O lugar da crítica na crítica do lugar
Em
Lukács, um dos territórios possíveis é o território do ser
social em Hegel. Trata-se de separar o verdadeiro do falso para
restabelecer a integridade do pensamento. Como diz: “Desse modo, um
conhecimento verdadeiro dos complexos que favorecem ou impedem a
superação pode tornar-se, em determinadas circunstâncias, um
componente ontologicamente real do próprio processo de superação.
É evidente que o conhecimento dos processos naturais pode também
levar à superação de complexos; e a série dessas superações vai
desde a ciência da estrutura atômica até a criação de seres
vivos. Na medida em que o conhecimento permite uma intervenção
ativa em sua dialética, o processo tem lugar no campo do ser social,
enquanto intercâmbio orgânico entre a sociedade e natureza, embora
seja pressuposto indispensável à captação correta da dialética
da natureza” (Lukács, 1979: 112).
Em
Marx o território possível é o da História. Trata-se de combater
a ideologia que se põe sem correspondência com a existência
humana. Como diz: “Esta concepção da história consiste, pois, em
expor o processo real de produção, partindo da produção material
da vida imediata; e em conceber a forma de intercâmbio conectada a
este modo de produção e por ele engendrada (ou seja, a sociedade
civil em suas diferentes fases) como o fundamento de toda a história,
apresentando-a em sua ação enquanto Estado e explicando a partir
dela o conjunto dos diversos produtos teóricos e formas de
consciência – religião, filosofia, moral, etc – assim como em
seguir seu processo de nascimento a partir desses produtos; o que
permite então, naturalmente, expor a coisa em sua totalidade (e
também, por isso mesmo, examinar a ação recíproca entre estes
diferentes aspectos)” (Marx, 1977: 55).
Em
Ratzel o território possível é o da Geografia. Trata-se demostrar
a correspondência existente entre o soslo, a sociedade e o Estado.

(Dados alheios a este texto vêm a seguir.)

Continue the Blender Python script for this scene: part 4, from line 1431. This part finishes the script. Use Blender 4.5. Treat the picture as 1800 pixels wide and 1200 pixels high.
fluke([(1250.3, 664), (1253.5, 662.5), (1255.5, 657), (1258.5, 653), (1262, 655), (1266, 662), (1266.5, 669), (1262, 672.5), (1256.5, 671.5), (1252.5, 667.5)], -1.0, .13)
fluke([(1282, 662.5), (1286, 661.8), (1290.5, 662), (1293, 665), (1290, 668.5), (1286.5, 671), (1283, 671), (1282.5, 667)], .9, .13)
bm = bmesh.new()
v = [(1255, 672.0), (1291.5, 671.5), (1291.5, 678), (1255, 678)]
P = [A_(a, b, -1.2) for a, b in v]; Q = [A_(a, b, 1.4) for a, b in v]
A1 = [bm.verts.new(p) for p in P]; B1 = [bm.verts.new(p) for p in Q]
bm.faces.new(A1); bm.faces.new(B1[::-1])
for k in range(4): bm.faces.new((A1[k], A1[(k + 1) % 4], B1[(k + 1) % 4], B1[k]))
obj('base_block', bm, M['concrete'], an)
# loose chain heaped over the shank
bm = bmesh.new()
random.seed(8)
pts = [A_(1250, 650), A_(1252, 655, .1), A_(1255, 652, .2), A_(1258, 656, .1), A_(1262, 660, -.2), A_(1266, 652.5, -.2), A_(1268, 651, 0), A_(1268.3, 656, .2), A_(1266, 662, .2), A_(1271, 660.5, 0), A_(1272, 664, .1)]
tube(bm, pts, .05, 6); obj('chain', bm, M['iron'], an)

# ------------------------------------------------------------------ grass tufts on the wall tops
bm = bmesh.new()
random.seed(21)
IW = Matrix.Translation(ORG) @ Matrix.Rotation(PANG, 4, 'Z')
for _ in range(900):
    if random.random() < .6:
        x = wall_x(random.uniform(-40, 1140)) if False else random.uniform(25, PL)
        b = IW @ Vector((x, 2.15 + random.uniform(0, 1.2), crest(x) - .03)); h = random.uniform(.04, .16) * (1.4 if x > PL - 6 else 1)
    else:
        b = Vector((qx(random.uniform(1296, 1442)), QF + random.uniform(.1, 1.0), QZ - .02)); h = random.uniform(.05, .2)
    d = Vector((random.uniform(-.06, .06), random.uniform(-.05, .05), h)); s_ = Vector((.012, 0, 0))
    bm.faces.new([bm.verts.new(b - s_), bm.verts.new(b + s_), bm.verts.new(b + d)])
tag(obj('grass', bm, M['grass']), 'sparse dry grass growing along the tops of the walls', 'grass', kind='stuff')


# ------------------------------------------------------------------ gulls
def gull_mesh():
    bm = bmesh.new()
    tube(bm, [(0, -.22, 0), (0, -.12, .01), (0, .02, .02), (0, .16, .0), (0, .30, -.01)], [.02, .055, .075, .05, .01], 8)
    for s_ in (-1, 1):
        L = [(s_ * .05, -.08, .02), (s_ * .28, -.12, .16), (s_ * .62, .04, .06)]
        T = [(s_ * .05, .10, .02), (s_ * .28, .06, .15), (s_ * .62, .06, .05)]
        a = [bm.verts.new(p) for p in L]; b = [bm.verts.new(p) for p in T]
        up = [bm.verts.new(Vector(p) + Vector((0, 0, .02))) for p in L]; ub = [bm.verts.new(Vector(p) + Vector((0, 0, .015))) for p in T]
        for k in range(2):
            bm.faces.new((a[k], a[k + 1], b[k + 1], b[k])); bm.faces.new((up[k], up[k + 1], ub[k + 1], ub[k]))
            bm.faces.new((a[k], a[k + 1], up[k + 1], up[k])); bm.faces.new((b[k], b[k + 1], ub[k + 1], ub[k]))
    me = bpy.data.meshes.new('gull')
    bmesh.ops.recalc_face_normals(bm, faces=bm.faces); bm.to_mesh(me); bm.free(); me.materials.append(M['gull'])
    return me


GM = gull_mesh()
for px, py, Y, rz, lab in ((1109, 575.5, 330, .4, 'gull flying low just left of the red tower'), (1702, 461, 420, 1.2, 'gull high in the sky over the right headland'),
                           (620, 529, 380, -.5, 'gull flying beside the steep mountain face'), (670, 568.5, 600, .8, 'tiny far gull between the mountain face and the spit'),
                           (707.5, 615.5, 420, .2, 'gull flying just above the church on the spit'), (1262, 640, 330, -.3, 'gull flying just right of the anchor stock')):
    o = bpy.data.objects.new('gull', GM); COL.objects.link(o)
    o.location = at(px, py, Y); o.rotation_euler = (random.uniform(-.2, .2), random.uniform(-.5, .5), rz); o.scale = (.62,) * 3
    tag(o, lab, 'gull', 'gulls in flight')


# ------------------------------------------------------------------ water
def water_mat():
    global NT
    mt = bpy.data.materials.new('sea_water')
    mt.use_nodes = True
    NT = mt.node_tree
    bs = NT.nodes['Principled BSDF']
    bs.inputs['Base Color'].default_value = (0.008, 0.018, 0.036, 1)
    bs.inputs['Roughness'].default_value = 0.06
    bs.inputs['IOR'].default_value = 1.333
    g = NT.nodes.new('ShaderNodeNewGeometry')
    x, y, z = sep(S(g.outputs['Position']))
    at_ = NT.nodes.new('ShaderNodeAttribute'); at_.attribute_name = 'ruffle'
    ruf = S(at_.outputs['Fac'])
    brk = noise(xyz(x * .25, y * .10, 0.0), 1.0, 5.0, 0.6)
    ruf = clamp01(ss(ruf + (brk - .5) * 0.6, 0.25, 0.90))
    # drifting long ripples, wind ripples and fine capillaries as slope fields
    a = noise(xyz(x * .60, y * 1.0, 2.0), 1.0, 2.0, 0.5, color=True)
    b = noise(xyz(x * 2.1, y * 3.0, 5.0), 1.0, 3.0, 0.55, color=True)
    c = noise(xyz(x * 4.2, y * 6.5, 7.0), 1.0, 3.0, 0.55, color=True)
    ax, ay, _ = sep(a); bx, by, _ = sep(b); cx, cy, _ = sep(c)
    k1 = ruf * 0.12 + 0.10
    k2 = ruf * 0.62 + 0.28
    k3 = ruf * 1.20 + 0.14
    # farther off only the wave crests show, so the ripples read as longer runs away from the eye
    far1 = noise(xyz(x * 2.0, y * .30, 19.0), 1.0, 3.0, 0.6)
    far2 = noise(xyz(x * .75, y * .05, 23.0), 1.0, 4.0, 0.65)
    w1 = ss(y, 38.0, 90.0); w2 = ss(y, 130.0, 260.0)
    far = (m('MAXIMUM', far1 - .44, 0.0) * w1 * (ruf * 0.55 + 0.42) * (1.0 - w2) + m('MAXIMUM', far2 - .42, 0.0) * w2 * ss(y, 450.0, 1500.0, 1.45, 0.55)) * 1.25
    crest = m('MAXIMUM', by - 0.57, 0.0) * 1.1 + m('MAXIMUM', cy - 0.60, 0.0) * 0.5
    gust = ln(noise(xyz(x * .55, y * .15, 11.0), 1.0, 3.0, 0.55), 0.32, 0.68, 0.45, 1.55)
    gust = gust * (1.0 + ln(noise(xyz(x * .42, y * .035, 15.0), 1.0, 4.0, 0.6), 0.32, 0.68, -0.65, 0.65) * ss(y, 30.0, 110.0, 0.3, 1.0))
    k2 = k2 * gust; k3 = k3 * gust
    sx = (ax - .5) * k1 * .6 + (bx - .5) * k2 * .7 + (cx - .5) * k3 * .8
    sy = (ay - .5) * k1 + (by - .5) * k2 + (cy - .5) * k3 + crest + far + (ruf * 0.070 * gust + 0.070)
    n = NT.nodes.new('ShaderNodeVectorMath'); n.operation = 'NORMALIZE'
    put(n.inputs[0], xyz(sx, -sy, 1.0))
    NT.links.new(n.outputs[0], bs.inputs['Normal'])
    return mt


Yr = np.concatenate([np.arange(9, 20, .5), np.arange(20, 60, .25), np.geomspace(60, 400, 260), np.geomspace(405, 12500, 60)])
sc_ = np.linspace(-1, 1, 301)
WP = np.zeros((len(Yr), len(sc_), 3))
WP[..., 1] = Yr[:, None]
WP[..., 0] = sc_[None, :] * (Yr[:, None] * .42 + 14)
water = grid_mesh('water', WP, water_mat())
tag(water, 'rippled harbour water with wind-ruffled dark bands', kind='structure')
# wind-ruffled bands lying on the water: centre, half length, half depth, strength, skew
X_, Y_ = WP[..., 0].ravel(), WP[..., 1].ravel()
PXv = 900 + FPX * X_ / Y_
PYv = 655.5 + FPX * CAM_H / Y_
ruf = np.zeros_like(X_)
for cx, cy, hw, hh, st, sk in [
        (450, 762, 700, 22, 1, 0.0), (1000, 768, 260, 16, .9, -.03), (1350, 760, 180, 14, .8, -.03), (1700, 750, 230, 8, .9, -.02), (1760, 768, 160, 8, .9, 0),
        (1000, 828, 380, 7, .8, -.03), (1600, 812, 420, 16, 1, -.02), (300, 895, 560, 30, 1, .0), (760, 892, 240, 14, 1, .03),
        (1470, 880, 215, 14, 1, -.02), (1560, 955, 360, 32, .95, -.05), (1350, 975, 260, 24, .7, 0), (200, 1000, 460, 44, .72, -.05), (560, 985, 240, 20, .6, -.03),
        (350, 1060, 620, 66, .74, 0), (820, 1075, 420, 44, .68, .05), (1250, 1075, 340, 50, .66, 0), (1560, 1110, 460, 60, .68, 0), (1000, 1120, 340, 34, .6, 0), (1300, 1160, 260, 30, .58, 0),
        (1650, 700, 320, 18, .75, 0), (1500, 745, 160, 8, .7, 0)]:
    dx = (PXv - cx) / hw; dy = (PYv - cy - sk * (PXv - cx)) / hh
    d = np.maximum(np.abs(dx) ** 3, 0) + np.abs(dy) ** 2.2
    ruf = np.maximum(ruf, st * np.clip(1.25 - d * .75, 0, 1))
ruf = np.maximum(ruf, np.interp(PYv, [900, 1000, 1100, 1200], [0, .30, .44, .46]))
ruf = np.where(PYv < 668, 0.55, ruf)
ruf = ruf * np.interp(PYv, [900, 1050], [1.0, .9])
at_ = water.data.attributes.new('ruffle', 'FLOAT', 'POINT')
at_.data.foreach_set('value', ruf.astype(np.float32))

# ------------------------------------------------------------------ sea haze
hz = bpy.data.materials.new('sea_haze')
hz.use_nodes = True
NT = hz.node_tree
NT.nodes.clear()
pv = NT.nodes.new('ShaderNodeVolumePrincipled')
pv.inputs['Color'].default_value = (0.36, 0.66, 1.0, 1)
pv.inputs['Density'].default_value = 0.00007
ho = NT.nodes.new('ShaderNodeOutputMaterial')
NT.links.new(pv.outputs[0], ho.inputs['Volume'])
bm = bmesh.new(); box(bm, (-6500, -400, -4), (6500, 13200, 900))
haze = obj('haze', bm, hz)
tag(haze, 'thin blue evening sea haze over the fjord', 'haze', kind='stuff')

Como diz: “a sociedade é o intermediário pelo qual o Estado se
une ao solo. Segue-se que as relações da sociedade com o solo
afetam a natureza do Estado em qualquer fase de seu desenvolvimento
que se considere” (Ratzel, 1978: 10).
Então,
o território, enquanto ser, duração e extensão, deve pôr-se em
movimento.
O outro lado do disco
A
linha de fuga conduz ao centro, que é centro recorrente, começo do
encontro do movimento do território.
A
sorte e as circunstâncias se põem como rarefações de fragmentos
em convívio no quebra-cabeças. O intelectual parte-se em multidões
de intelectuais que são subtotalidades sem conexões possíveis, na
montagem plural.
Os
territórios possíveis levam ao fim e ao começo.
Põe-se
o real como pedaços que se sabem pedaços.
O
fazer e o pensar indagam: de quem é o pedaço?
Bibliografia
Chasin, J. O integralismo de Plínio Salgado (formas de regressividade no capitalismo hipertardio). Livr. Ed. Ciências Humanas, São Paulo, 1978.Gramsci, A. Os intelectuais e a organização da cultura. Civilização Brasileira, Rio de Janeiro, 1978.
Hartmann, N. Ontología IV. Filosofia de la naturaleza. Teoría especial de las categorías. Categorías dimensionales. Categorías cosmológicas. Fondo de Cultura Económica, México, 1960.
Harvey, D. Social Justice and the City. Edward Arnold, London, 1978.
Lacoste, Y. A Geografia serve antes de mais nada para fazer a guerra. Ed. do MG, São Paulo, 1979.
Lênin, V. I. O Estado e a revolução. Ed. Vitória, Rio de Janeiro, 1961.
Lukács, G. Ontologia do ser social. A falsa e a verdadeira ontologia de Hegel. Livr. Ed. Ciências Humanas, São Paulo, 1979.
Machiavelli, N. O príncipe. Ed. Tecnoprint, Rio de Janeiro, 1979.
Marx, K. A ideologia alemã. Ed. Grijalbo, São Paulo, 1977.
Ratzel, F. O solo, a sociedade e o Estado. Orig. em xerox, São Paulo, 1978.
Santos, M. Por uma Geografia nova. Hucitec-EDUSP, São Paulo, 1978.
Silva, A. C. da Cinco paralelos e um meridiano. Contribuição ao discurso geográfico teórico. Orig. em xerox, inédito, São Paulo, 1979.
Zeleny, J. La estructura lógica de “El Capital” de Marx, ed. Grijalbo, Barcelona, 1974.